Sikh temple shooter was active on white power websites
An FBI warrant shows Wade Page's Internet connections to white power groups, but the FBI determined there was no conspiracy behind his deadly shooting rampage.
MILWAUKEE The man who killed six people and injured four others at the Sikh Temple of Wisconsin was actively using the Internet to become more radical in his white supremacist beliefs in the months before the shooting rampage, according to a recently unsealed FBI warrant.
The court document shows that federal agents quickly collected evidence of Wade Michael Page's Internet connections to white power groups. The documents say Page became increasingly interested in conspiracy theories and videos online. The warrant doesn't say what Page was viewing, but that it disturbed his girlfriend, Misty Cook.

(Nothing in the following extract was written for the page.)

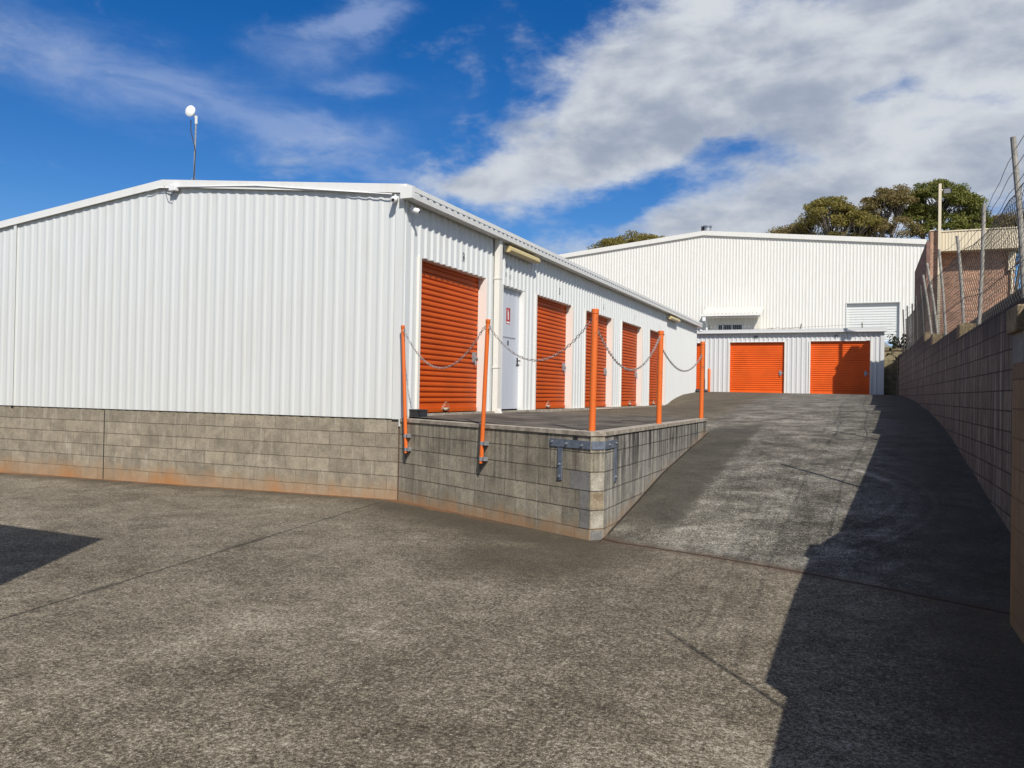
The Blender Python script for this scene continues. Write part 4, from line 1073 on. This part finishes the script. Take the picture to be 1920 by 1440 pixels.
while y < 22.0:
    nseg = NS
    pts = []
    for i in range(nseg + 1):
        yy = y + (dyw / 2 if ((i + k) % 2) else -dyw / 2) * 0.98
        p = fpos(yy, i / nseg); p.x += 0.003 * (1 if i % 2 else -1)
        pts.append(p)
    rw_ = 0.0032 if y < 3 else 0.0036
    k0 = len(mb.v)
    for p in pts:
        for th in (0.5, 2.6, 4.7): mb.v.append((p.x + rw_ * math.cos(th), p.y + rw_ * math.sin(th), p.z))
    for i in range(nseg):
        for q in range(3):
            mb.f.append((k0 + i * 3 + q, k0 + i * 3 + (q + 1) % 3, k0 + (i + 1) * 3 + (q + 1) % 3, k0 + (i + 1) * 3 + q)); mb.mi.append(0)
    y += dyw; k += 1
mb.build("netting", M_WIRE, cf, uv=False)
def run(f, r, name, ext=None):
    pts = []; y = -7.8
    while y < 22.6:
        if ext is None: pts.append(fpos(y, f))
        else:
            xb, zb_, xt, zt_ = fence_x(y, 1); z = zt_ - ext - 0.03 * math.sin(y * 1.9) ** 2
            pts.append(Vector((xb + (xt - xb) * (z - zb_) / (zt_ - zb_) + 0.03, y, z)))
        y += 0.45
    MB().tube(pts, r, 5).build(name, M_WIRE, cf, smooth=True)
run(1.0, 0.005, "top_wire"); run(0.42, 0.005, "middle_wire")
for e in (0.06, 0.22, 0.38): run(1, 0.0032, "barbed_wire", e)

# ------------------------------------------------------------------ brick building beyond the fence
bb = thing("brick_building", "pink-brown brick building with a deep cream metal fascia behind the chain-link fence", "building", (10.0, 26.0, 3.0))
BY = 22.0
MB().box(8.48, BY + 0.55, 2.6, 10.83, BY + 0.75, 6.80).build("front_wall", M_BRICK, bb)
MB().box(8.18, BY, 2.6, 8.478, BY + 0.75, 7.47).build("end_pillar", M_BRICK, bb)
mb = MB()
q = [(8.06, BY + 0.005), (8.177, BY + 0.005), (7.93, BY + 1.9), (7.80, BY + 1.9)]
mb.add([(*a, 2.6) for a in q] + [(*q[0], 7.12), (*q[1], 7.12), (*q[2], 6.33), (*q[3], 6.33)], [(0, 1, 5, 4), (1, 2, 6, 5), (2, 3, 7, 6), (3, 0, 4, 7), (4, 5, 6, 7)])
mb.build("side_wall", M_BRICK_SHADE, bb)
MB().box(10.63, BY + 0.76, 2.6, 10.83, BY + 2.3, 5.5).box(9.2, BY + 2.1, 2.6, 10.63, BY + 2.3, 5.5).box(9.1, BY + 0.76, 2.6, 9.2, BY + 2.3, 5.5).build("rear_wall", M_BRICK, bb)
clad(MB(), (8.48, BY, 0), (1, 0, 0), (0, -1, 0), 2.40, 6.75, 7.42, pitch=0.10, depth=0.012, crest=0.02, slope=0.015).build("fascia", M_BEIGE, bb)
MB().box(8.16, BY - 0.03, 7.475, 8.50, BY + .78, 7.51).box(8.48, BY - .03, 7.421, 10.91, BY + .10, 7.465).build("capping", M_BEIGE, bb)
MB().box(8.48, BY + 0.012, 6.752, 10.88, BY + 0.548, 6.80).add([(9.1, BY + .76, 6.60), (10.9, BY + .76, 6.60), (10.9, BY + 2.4, 5.45), (9.1, BY + 2.4, 5.45), (9.1, BY + .76, 6.7), (10.9, BY + .76, 6.7), (10.9, BY + 2.4, 5.55), (9.1, BY + 2.4, 5.55)], [(0, 3, 2, 1), (4, 5, 6, 7), (0, 1, 5, 4), (1, 2, 6, 5), (2, 3, 7, 6), (3, 0, 4, 7)]).build("roof", M_BEIGE, bb)
MB().box(10.62, BY + 0.42, 6.05, 10.83, BY + 0.545, 6.70).build("rain_head", M_BEIGE, bb)
MB().tube([(10.73, BY + .48, 6.1), (10.73, BY + .48, 2.7)], 0.045, 8).build("downpipe", M_BEIGE, bb, smooth="auto")
lp = thing("floodlight_pole", "tall slim cream pole with a small floodlight beside the brick pillar", "light pole", (8.455, 21.86, 3.0))
MB().box(8.41, 21.83, 3.0, 8.50, 21.92, 9.10).build("pole", M_BEIGE, lp)
MB().box(8.50, 21.86, 8.86, 8.62, 21.90, 8.90).build("arm", M_GREYTRIM, lp)
c = Vector((8.68, 21.84, 8.84)); a1 = Vector((1, -0.25, 0)).normalized() * 0.115; a3 = Vector((-0.1, -0.5, 0.85)).normalized() * 0.085; a2 = a1.cross(a3).normalized() * 0.05
MB().obox(c, a1, a2, a3).build("lamp_housing", M_BLACKPL, lp, bevel=0.008)
MB().obox(c + a2 * 1.08, a1 * 0.86, a2 * 0.08, a3 * 0.86).obox(c - a2 * 1.08, a1 * 0.86, a2 * 0.08, a3 * 0.86).build("lamp_glass", M_WHITEPL, lp)

# ------------------------------------------------------------------ building behind the camera on the left (its corner shades the yard)
ob_ = thing("workshop", "plain pale rendered workshop beside the yard, its corner shading the paving on the left", "building", (-6.0, -14.0, 0.0))
CX, CY, CH = 1.90, -7.78, 4.44
e1 = Vector((-1.0, 0.065)).normalized(); e2 = Vector((0.5, -0.87)).normalized(); C0 = Vector((CX, CY))
rf = [C0, C0 + e1 * 15, C0 + e1 * 15 + e2 * 7.5, C0 + e2 * 7.5]
wi = (e1 + e2).normalized() * 1.15
wl = [C0 + wi, C0 + wi + e1 * 13, C0 + wi + e1 * 13 + e2 * 5.5, C0 + wi + e2 * 5.5]
MB().prism([tuple(q) for q in wl], -0.3, CH - 0.05).build("wall", M_CAPG, ob_)
MB().prism([tuple(q) for q in rf], CH - 0.06, CH + 0.0).build("roof_slab", M_GREYTRIM, ob_)
dn = Vector((-e2.y, e2.x)); q0 = C0 + wi + e2 * 2.2
MB().obox((q0.x + e2.x * 1.2 + dn.x * .03, q0.y + e2.y * 1.2 + dn.y * .03, 1.4), Vector((e2.x, e2.y, 0)) * 1.2, Vector((dn.x, dn.y, 0)) * 0.025, ZV * 1.4).build("roller_door", M_WDOOR, ob_)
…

Page, 40, and Cook, 32, were active participants in an online forum for a white supremacist group and joined in dozens of the same conversations, according to research by the Anti-Defamation League and the Journal Sentinel.
Page was active on social media, having at least two Facebook pages, under the names "Wade Hammer" and "Jackboot," and was typical of others who used the Internet to become increasingly radical, the warrant said.
"FBI experts believe the Internet continues to serve as the primary radicalization instrument, used to recruit teenagers and young adults into the radical skinhead movement," the document said.